The other big challenge was ensuring Charles’s eccentricities never became as overbearing for the audience as they are for Herb, and that he never appeared too “weird” to be uncomfortable to be around. I brought up a scene where it’s revealed that he bought a lock of hair, thinking it belonged to Nell, as an example of a moment that feels like it should play out as creepily as it sounds when written down.
“Finding that balance was always a challenge”, Key added. “We wanted him to be eccentric and tried to push that as far as we could without him becoming too uncomfortable; with the hair scene, it was important that he never felt like a serial killer, but rather the kind of guy who can never quite grasp a situation.
“It was important that the audience comes to view him as someone who does everything from a place of love. He’s a very good-natured person who is socially an absolute liability, and he will apologise for buying hair – that's not the response of a serial killer!”

The characters are older now than when they were initially conceived, which brings an extra layer of melancholy as they look back and reminisce over past relationships, and the changing shape of what this music means to them.

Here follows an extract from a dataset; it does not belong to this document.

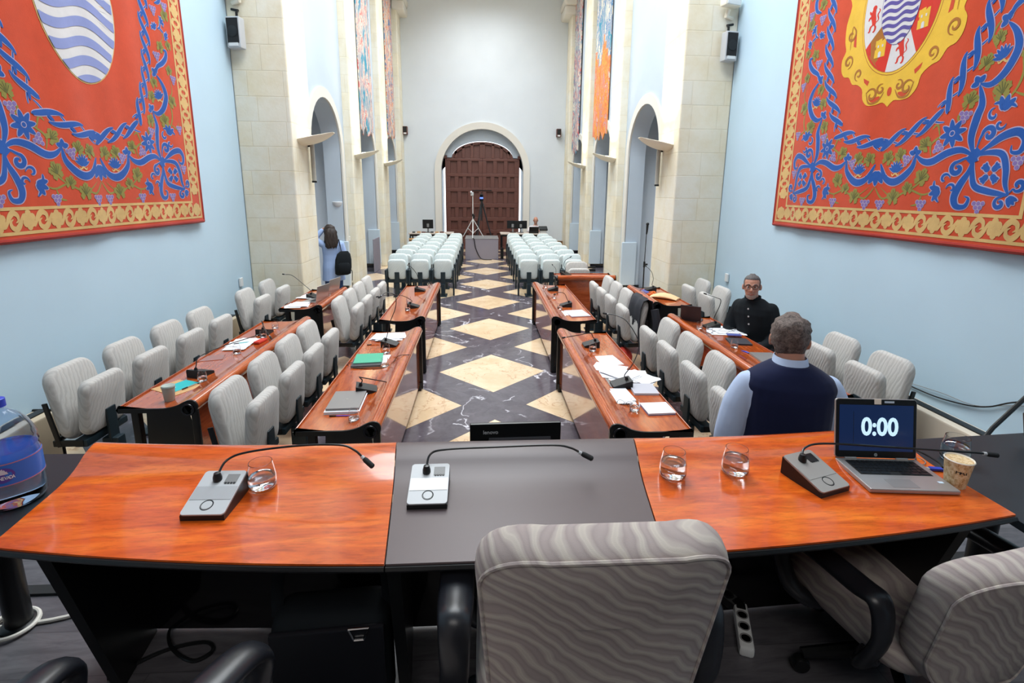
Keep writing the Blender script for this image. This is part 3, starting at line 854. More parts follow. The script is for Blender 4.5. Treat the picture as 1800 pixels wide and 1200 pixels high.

For director James Griffiths, this was inescapable, as they couldn’t make this film without constantly looking back over their shoulder to where they were the last time they all collaborated.

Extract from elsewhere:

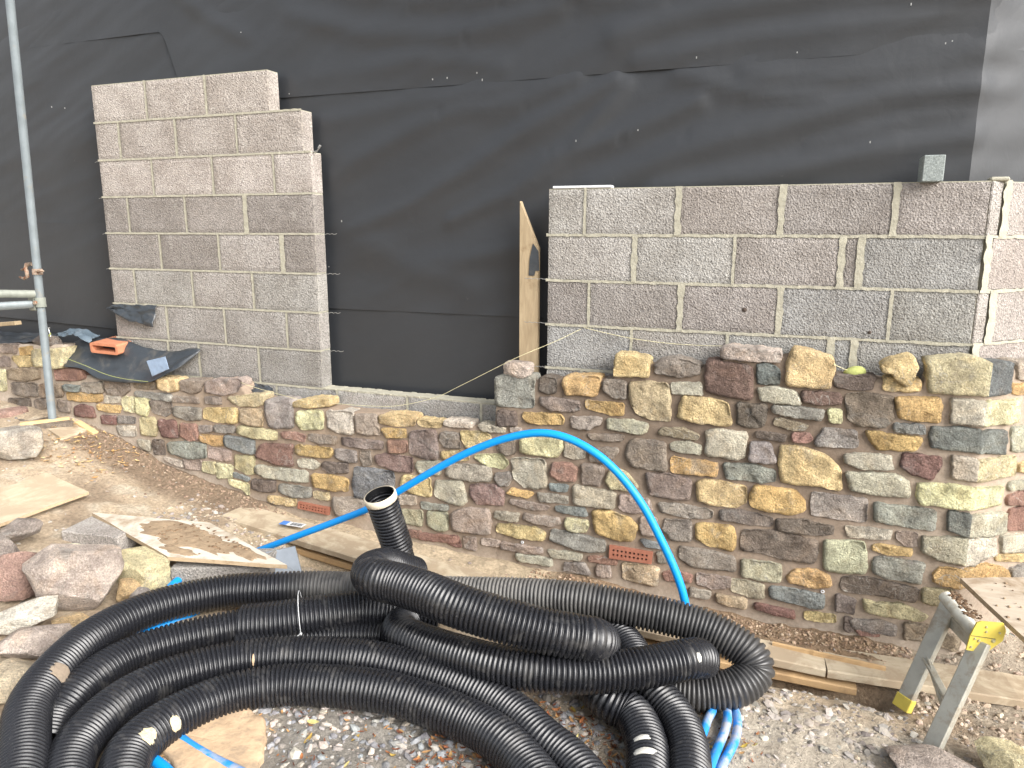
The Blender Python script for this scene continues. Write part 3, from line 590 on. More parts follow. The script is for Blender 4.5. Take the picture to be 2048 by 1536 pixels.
def mk(name, v, f, mat, parent=None, smooth=False, col=None, vcol=None, mi=None):
    me = bpy.data.meshes.new(name); me.from_pydata([tuple(p) for p in v], [], f)
    if smooth: me.polygons.foreach_set('use_smooth', [True]*len(me.polygons))
    if mi: me.polygons.foreach_set('material_index', mi)
    if vcol:
        a = me.color_attributes.new('Col', 'FLOAT_COLOR', 'POINT'); a.data.foreach_set('color', [x for c in vcol for x in c])
    me.update(); return link(name, me, mat, parent, col)
def tag(o, label=None, cat=None, group=None, kind=None):
    for k, v in (('label', label), ('category', cat), ('group', group), ('kind', kind)):
        if v: o[k] = v
    return o
def thing(name, label, cat, loc=(0, 0, 0), group=None):
    o = bpy.data.objects.new(name, None); COL.objects.link(o); o.empty_display_size = .1
    return tag(o, label, cat, group)          # all parts are built in world coordinates
class MB:
    def __init__(s): s.v = []; s.f = []
    def add(s, v, f):
        b = len(s.v); s.v += [Vector(p) for p in v]; s.f += [[i+b for i in q] for q in f]; return s
    def box(s, c, d, ax=None, bev=.003):
        c = Vector(c); X, Y, Z = ax or (Vector((1, 0, 0)), Vector((0, 1, 0)), Vector((0, 0, 1)))
        hx, hy, hz = d[0]/2, d[1]/2, d[2]/2; b = min(bev, hx*.9, hy*.9, hz*.9)
        bm = bmesh.new(); bmesh.ops.create_cube(bm, size=1)
        for q in bm.verts: q.co = Vector((q.co.x*2*hx, q.co.y*2*hy, q.co.z*2*hz))
        if b > 0: bmesh.ops.bevel(bm, geom=bm.edges[:], offset=b, segments=1, affect='EDGES')
        bm.verts.index_update(); s.add([c+X*q.co.x+Y*q.co.y+Z*q.co.z for q in bm.verts], [[q.index for q in f.verts] for f in bm.faces]); bm.free(); return s
    def bar(s, a, b, w, h, side=Vector((0, 0, 1)), bev=.003):
        a, b = Vector(a), Vector(b); X = (b-a).normalized(); Y = Vector(side).cross(X).normalized(); Z = X.cross(Y)
        return s.box((a+b)/2, ((b-a).length, w, h), (X, Y, Z), bev)
    def tube(s, pts, r, n=8, cap=True):
        pts = [Vector(p) for p in pts]; fr = frames(pts); b = []
        for (p, T, N, B), i in zip(fr, range(len(pts))):
            rr = r[i] if isinstance(r, (list, tuple)) else r
            b.append([p+N*(rr*math.cos(2*math.pi*j/n))+B*(rr*math.sin(2*math.pi*j/n)) for j in range(n)])
        v = [q for ring in b for q in ring]; f = []
        for i in range(len(pts)-1):
            for j in range(n): f.append([i*n+j, i*n+(j+1) % n, (i+1)*n+(j+1) % n, (i+1)*n+j])
        if cap: f.append(list(range(n))); f.append([(len(pts)-1)*n+j for j in range(n)])
        return s.add(v, f)
    def prism(s, poly, d):
        n = len(poly); d = Vector(d); poly = [Vector(p) for p in poly]
        return s.add(poly+[p+d for p in poly], [list(range(n)), list(range(n, 2*n))]+[[i, (i+1) % n, n+(i+1) % n, n+i] for i in range(n)])
    def build(s, name, mat, parent=None, smooth=False, col=None): return mk(name, s.v, s.f, mat, parent, smooth, col)
def frames(pts):
    out = []; N = None
    for i, p in enumerate(pts):
        T = (pts[min(i+1, len(pts)-1)]-pts[max(i-1, 0)]).normalized()
        if N is None:
            N = Vector((0, 0, 1)) if abs(T.z) < .9 else Vector((1, 0, 0))
        N = (N-T*N.dot(T)).normalized(); out.append((p, T, N, T.cross(N)))
    return out
def spline(pts, step):
    P = [Vector(p) for p in pts]; P = [P[0]*2-P[1]]+P+[P[-1]*2-P[-2]]; d = []
    for i in range(1, len(P)-2):
        a, b, c, e = P[i-1:i+3]
        for k in range(24):
            t = k/24; d.append(.5*((2*b)+(c-a)*t+(2*a-5*b+4*c-e)*t*t+(3*b-a-3*c+e)*t**3))
    d.append(P[-2])
    for _ in range(3): d = [d[0]]+[(d[i-1]+d[i]*2+d[i+1])/4 for i in range(1, len(d)-1)]+[d[-1]]
    out = [d[0]]; acc = 0
    for i in range(1, len(d)):
        seg = (d[i]-d[i-1]).length
        if seg < 1e-9: continue
        while acc+seg >= step:
            t = (step-acc)/seg; q = d[i-1].lerp(d[i], t); out.append(q); d[i-1] = q; seg = (d[i]-q).length; acc = 0
        acc += seg
    return out
# ------------------------------------------------------------------ ground
BX = [(-3, .6), (-1.5, .53), (-.42, .44), (-.04, .345), (.445, .195), (1.1, .045), (1.49, .0), (2.34, -.045), (3.08, -.09), (3.6, -.125), (4.1, -.165), (4.6, -.17), (5.1, -.165), (6.5, -.165)]
FX = [(-3, .5), (-1, .38), (0, .25), (.5, .19), (1, .10), (1.5, .035), (2, .0), (2.6, -.06), (3.5, -.12), (4.5, -.165), (6.5, -.17)]
def gbase(x, y):
    if y > -.13 and x > 4.9: pass
    t = sm(-.2, -1.2, y); g = lerp_tab(BX, x)*(1-t)+lerp_tab(FX, x)*t
    tr = sm(1.55, 1.8, x)*(1-sm(4.58, 4.78, x))
    yb = -.47 if x > 3 else -.50
    g -= .17*tr*math.exp(-((y-yb)/.085)**2)
    g += .045*math.exp(-((y+.31)/.055)**2)*sm(3.1, 3.5, x)*sm(4.85, 4.6, x)
    far = max(0, math.hypot(x-3, y+1)-7); return g*(1/(1+far*.15))-.02*sm(0, 20, far)
GC = {k: lin(v) for k, v in dict(dry='#b8a68e', dry2='#9f8d78', pale='#c6baa6', wet='#867461', soil='#8e7860', sand='#c2b095', grav='#89857e', dust='#b8afa0', right='#a89c8b').items()}
def gcol(x, y):
    n = fbm((x*2.2, y*2.2, 0), 4); m = fbm((x*7, y*7, 4), 3)
    c = mixc(GC['dry'], GC['dry2'], sm(-.1, .6, n)); c = mixc(c, GC['pale'], .7*sm(.05, .55, m))
    c = mixc(c, GC['dust'], sm(3.5, 4.1, x)*sm(-.65, -.85, y)*.8)
    d = -.13-y+n*.06
    if x > 4.961: d = (x-4.961)*.7071-(y+.13)*.7071
    c = mixc(c, GC['wet'], sm(.33, .16, d)*sm(-.3, -.05, x)*sm(1.45, 1.2, x))
    c = mixc(c, GC['sand'], sm(.5, .3, d)*sm(1.2, 1.5, x)*sm(3.5, 3.0, x+n*.3))
    c = mixc(c, GC['soil'], sm(.36, .22, d)*sm(2.9, 3.3, x+n*.3)*sm(4.85, 4.6, x))
    c = mixc(c, GC['right'], sm(.5, .3, d)*sm(4.7, 4.9, x))
    c = mixc(c, GC['grav'], sm(-1.1, -1.3, y)*sm(2.35, 2.6, x+n*.2)*sm(3.75, 3.5, x+n*.2)*.9)
    return c
def gz(x, y):
    g = gbase(x, y); d = -.13-y
    if x > 4.961: d = (x-4.961)*.7071-(y+.13)*.7071
    n = fbm((x*1.7, y*1.7, 2), 3)*.012+fbm((x*8, y*8, 5), 4)*.013+max(0, fbm((x*3.3, y*3.3, 15), 3))*.02
    clod = sm(.4, .15, abs(d))*(.5+.5*sm(-.3, .0, x)); clod *= 1-.75*sm(1.3, 1.5, x)*sm(3.3, 2.9, x)
    n += clod*(.010*abs(fbm((x*22, y*22, 1), 4))+.03*sm(.22, .0, d)*(1+.6*fbm((x*3, 7, 1))))
    return g+n
def axis(lo, hi, st, far):
    a = []; x = lo
    while x < hi: a.append(x); x += st
    a.append(hi); s = st*3; b = [hi]; 
    while b[-1] < far: b.append(b[-1]+s); s *= 1.5
    s = st*3; e = [lo]
    while e[-1] > -far: e.append(e[-1]-s); s *= 1.5
    return e[:0:-1]+a+b[1:]
xs = axis(-1.9, 5.9, .02, 70); ys = axis(-2.5, .06, .018, 70)
gv = []; gc = []
for y in ys:
    for x in xs:
        gv.append((x, y, gz(x, y))); gc.append(gcol(x, y))
nx = len(xs)
gf = [[j*nx+i, j*nx+i+1, (j+1)*nx+i+1, (j+1)*nx+i] for j in range(len(ys)-1) for i in range(nx-1)]
tag(mk('ground', gv, gf, 'ground', None, True, None, gc), kind='structure')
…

He told Zavvi: “It’s hard to not let that lived experience over the last 19 years permeate the film. There was an itch I wanted to scratch in making it, and not being able to was becoming more painful the more we talked about it as the years went by.

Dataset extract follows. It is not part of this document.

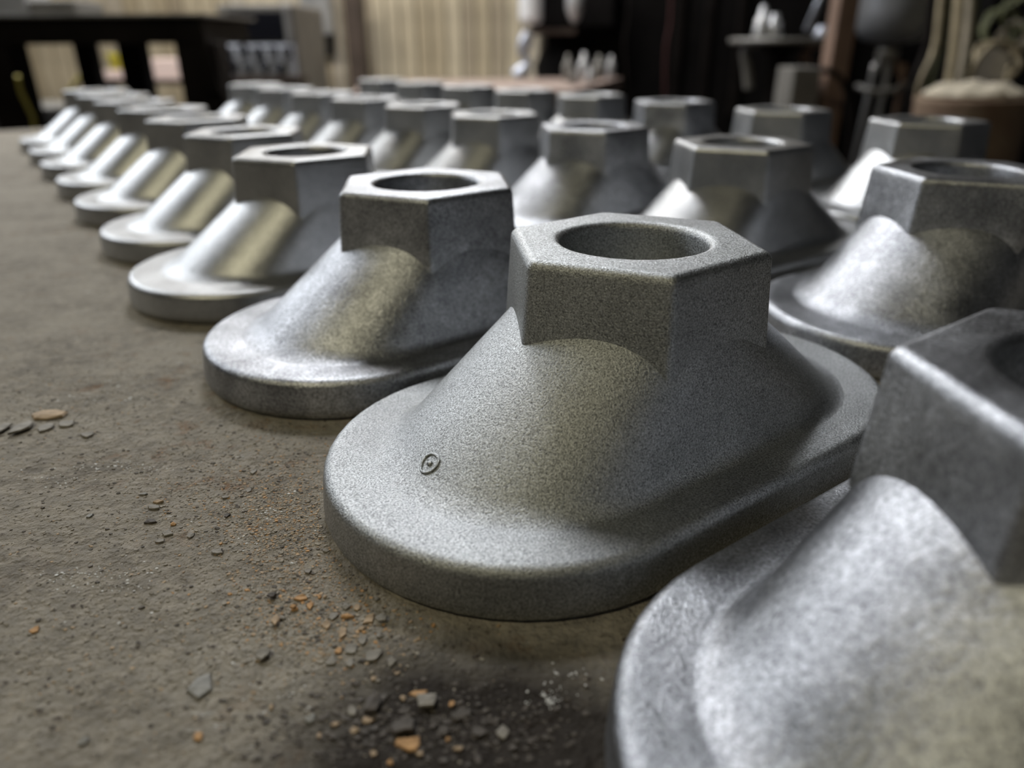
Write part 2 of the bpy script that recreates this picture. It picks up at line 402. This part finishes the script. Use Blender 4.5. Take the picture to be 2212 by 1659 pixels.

“There are definitely elements of that life experience that have filtered through into the film, certainly on a personal level.”

Since the film was released in America earlier this year, it’s amassed an army of high-profile fans, including Richard Curtis, who went on to dub it one of his ten favourite films of all time – and possibly even the best British film ever made.
It’s high praise coming from the writer of Notting Hill and Four Weddings, although the trio took more inspiration from more lowkey, character-driven British classics than his brand of bombastic romcoms when making the film.
For Basden, there was Mike Leigh’s Nuts in May, where the naturalism of the comedy and the lived-in characterisation was a huge influence, whilst Griffiths was looking to Scottish filmmaker Bill Forsyth, whose 80s classics Gregory’s Girl and Local Hero “created a whole world on a small scale, and still had a beautiful cinematic feel.”

As for Key, well, “Richard Curtis scratched my back, so I’ll throw in Four Weddings and a Funeral! It was just on TV the other day, and it’s the kind of film where if you stumble on it when it’s on TV, you’ll find yourself watching until the end, even if it’s already an hour in.
“It’s a work of genius that’s funny but also incredibly moving; the scene in the church at the end with his brother? It’s so brilliantly done.”
The Ballad of Wallis Island might only become a cult film in cinemas, but I wouldn’t be surprised if it had a similar afterlife. I don't think Richard Curtis will be the only one to have found a new favourite film.
The Ballad of Wallis Island is in UK cinemas from Friday, 30th May.